>> Begin Data excerpt
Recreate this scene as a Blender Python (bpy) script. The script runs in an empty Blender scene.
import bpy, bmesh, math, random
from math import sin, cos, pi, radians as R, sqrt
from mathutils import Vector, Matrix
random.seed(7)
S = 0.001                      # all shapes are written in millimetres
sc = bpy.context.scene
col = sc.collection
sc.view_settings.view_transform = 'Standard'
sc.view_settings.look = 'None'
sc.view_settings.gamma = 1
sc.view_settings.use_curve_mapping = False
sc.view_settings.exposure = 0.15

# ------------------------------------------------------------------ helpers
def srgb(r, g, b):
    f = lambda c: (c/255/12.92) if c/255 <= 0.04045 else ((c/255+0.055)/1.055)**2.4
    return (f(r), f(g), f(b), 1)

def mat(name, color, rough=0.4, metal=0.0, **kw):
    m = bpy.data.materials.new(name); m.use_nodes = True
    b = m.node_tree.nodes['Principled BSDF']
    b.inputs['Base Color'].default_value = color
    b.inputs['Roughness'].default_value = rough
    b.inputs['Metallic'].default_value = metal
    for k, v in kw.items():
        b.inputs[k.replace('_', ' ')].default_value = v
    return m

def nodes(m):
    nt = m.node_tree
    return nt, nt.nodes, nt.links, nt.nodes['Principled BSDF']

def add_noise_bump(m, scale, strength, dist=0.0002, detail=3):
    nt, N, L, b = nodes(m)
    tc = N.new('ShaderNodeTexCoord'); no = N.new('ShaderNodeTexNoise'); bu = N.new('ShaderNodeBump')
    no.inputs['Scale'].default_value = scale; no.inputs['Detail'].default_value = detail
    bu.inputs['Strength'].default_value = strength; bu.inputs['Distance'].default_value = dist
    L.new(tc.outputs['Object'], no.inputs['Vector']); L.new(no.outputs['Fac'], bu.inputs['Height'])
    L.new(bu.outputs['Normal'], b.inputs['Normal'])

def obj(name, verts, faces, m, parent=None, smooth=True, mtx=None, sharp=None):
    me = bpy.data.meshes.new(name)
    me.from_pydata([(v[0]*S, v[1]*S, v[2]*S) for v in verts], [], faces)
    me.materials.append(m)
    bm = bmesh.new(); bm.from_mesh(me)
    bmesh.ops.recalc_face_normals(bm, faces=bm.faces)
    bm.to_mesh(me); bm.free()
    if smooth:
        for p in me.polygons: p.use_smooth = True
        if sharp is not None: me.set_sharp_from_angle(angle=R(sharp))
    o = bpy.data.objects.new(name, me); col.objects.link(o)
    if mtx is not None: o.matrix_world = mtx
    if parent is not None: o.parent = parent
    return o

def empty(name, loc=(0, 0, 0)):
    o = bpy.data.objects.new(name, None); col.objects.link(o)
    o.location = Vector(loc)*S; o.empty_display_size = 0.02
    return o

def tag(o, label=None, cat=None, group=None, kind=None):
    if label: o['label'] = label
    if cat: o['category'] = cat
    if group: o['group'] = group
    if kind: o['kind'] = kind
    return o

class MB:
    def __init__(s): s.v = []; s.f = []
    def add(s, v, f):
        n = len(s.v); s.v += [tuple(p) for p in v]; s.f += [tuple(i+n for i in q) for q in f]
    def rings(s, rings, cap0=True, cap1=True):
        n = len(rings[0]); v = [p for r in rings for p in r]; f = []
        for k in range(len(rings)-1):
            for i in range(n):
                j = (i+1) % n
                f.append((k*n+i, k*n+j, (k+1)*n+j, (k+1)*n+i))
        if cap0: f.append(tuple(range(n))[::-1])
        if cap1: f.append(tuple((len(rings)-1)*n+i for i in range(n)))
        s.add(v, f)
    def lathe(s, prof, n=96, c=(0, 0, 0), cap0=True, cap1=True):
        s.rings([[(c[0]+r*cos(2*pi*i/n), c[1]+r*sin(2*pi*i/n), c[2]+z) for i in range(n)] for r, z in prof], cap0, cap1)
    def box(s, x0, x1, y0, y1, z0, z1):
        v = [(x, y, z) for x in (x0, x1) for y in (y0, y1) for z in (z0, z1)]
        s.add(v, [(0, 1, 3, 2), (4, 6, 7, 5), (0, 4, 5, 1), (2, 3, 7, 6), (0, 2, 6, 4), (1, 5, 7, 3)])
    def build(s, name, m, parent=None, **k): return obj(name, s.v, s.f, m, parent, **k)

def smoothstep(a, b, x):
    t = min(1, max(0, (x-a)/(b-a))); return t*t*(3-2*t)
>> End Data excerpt
Task directions:
Restate the whole listing exactly, leaving out nothing.

Problem solution:
Recreate this scene as a Blender Python (bpy) script. The script runs in an empty Blender scene.
import bpy, bmesh, math, random
from math import sin, cos, pi, radians as R, sqrt
from mathutils import Vector, Matrix
random.seed(7)
S = 0.001                      # all shapes are written in millimetres
sc = bpy.context.scene
col = sc.collection
sc.view_settings.view_transform = 'Standard'
sc.view_settings.look = 'None'
sc.view_settings.gamma = 1
sc.view_settings.use_curve_mapping = False
sc.view_settings.exposure = 0.15

# ------------------------------------------------------------------ helpers
def srgb(r, g, b):
    f = lambda c: (c/255/12.92) if c/255 <= 0.04045 else ((c/255+0.055)/1.055)**2.4
    return (f(r), f(g), f(b), 1)

def mat(name, color, rough=0.4, metal=0.0, **kw):
    m = bpy.data.materials.new(name); m.use_nodes = True
    b = m.node_tree.nodes['Principled BSDF']
    b.inputs['Base Color'].default_value = color
    b.inputs['Roughness'].default_value = rough
    b.inputs['Metallic'].default_value = metal
    for k, v in kw.items():
        b.inputs[k.replace('_', ' ')].default_value = v
    return m

def nodes(m):
    nt = m.node_tree
    return nt, nt.nodes, nt.links, nt.nodes['Principled BSDF']

def add_noise_bump(m, scale, strength, dist=0.0002, detail=3):
    nt, N, L, b = nodes(m)
    tc = N.new('ShaderNodeTexCoord'); no = N.new('ShaderNodeTexNoise'); bu = N.new('ShaderNodeBump')
    no.inputs['Scale'].default_value = scale; no.inputs['Detail'].default_value = detail
    bu.inputs['Strength'].default_value = strength; bu.inputs['Distance'].default_value = dist
    L.new(tc.outputs['Object'], no.inputs['Vector']); L.new(no.outputs['Fac'], bu.inputs['Height'])
    L.new(bu.outputs['Normal'], b.inputs['Normal'])

def obj(name, verts, faces, m, parent=None, smooth=True, mtx=None, sharp=None):
    me = bpy.data.meshes.new(name)
    me.from_pydata([(v[0]*S, v[1]*S, v[2]*S) for v in verts], [], faces)
    me.materials.append(m)
    bm = bmesh.new(); bm.from_mesh(me)
    bmesh.ops.recalc_face_normals(bm, faces=bm.faces)
    bm.to_mesh(me); bm.free()
    if smooth:
        for p in me.polygons: p.use_smooth = True
        if sharp is not None: me.set_sharp_from_angle(angle=R(sharp))
    o = bpy.data.objects.new(name, me); col.objects.link(o)
    if mtx is not None: o.matrix_world = mtx
    if parent is not None: o.parent = parent
    return o

def empty(name, loc=(0, 0, 0)):
    o = bpy.data.objects.new(name, None); col.objects.link(o)
    o.location = Vector(loc)*S; o.empty_display_size = 0.02
    return o

def tag(o, label=None, cat=None, group=None, kind=None):
    if label: o['label'] = label
    if cat: o['category'] = cat
    if group: o['group'] = group
    if kind: o['kind'] = kind
    return o

class MB:
    def __init__(s): s.v = []; s.f = []
    def add(s, v, f):
        n = len(s.v); s.v += [tuple(p) for p in v]; s.f += [tuple(i+n for i in q) for q in f]
    def rings(s, rings, cap0=True, cap1=True):
        n = len(rings[0]); v = [p for r in rings for p in r]; f = []
        for k in range(len(rings)-1):
            for i in range(n):
                j = (i+1) % n
                f.append((k*n+i, k*n+j, (k+1)*n+j, (k+1)*n+i))
        if cap0: f.append(tuple(range(n))[::-1])
        if cap1: f.append(tuple((len(rings)-1)*n+i for i in range(n)))
        s.add(v, f)
    def lathe(s, prof, n=96, c=(0, 0, 0), cap0=True, cap1=True):
        s.rings([[(c[0]+r*cos(2*pi*i/n), c[1]+r*sin(2*pi*i/n), c[2]+z) for i in range(n)] for r, z in prof], cap0, cap1)
    def box(s, x0, x1, y0, y1, z0, z1):
        v = [(x, y, z) for x in (x0, x1) for y in (y0, y1) for z in (z0, z1)]
        s.add(v, [(0, 1, 3, 2), (4, 6, 7, 5), (0, 4, 5, 1), (2, 3, 7, 6), (0, 2, 6, 4), (1, 5, 7, 3)])
    def build(s, name, m, parent=None, **k): return obj(name, s.v, s.f, m, parent, **k)

def smoothstep(a, b, x):
    t = min(1, max(0, (x-a)/(b-a))); return t*t*(3-2*t)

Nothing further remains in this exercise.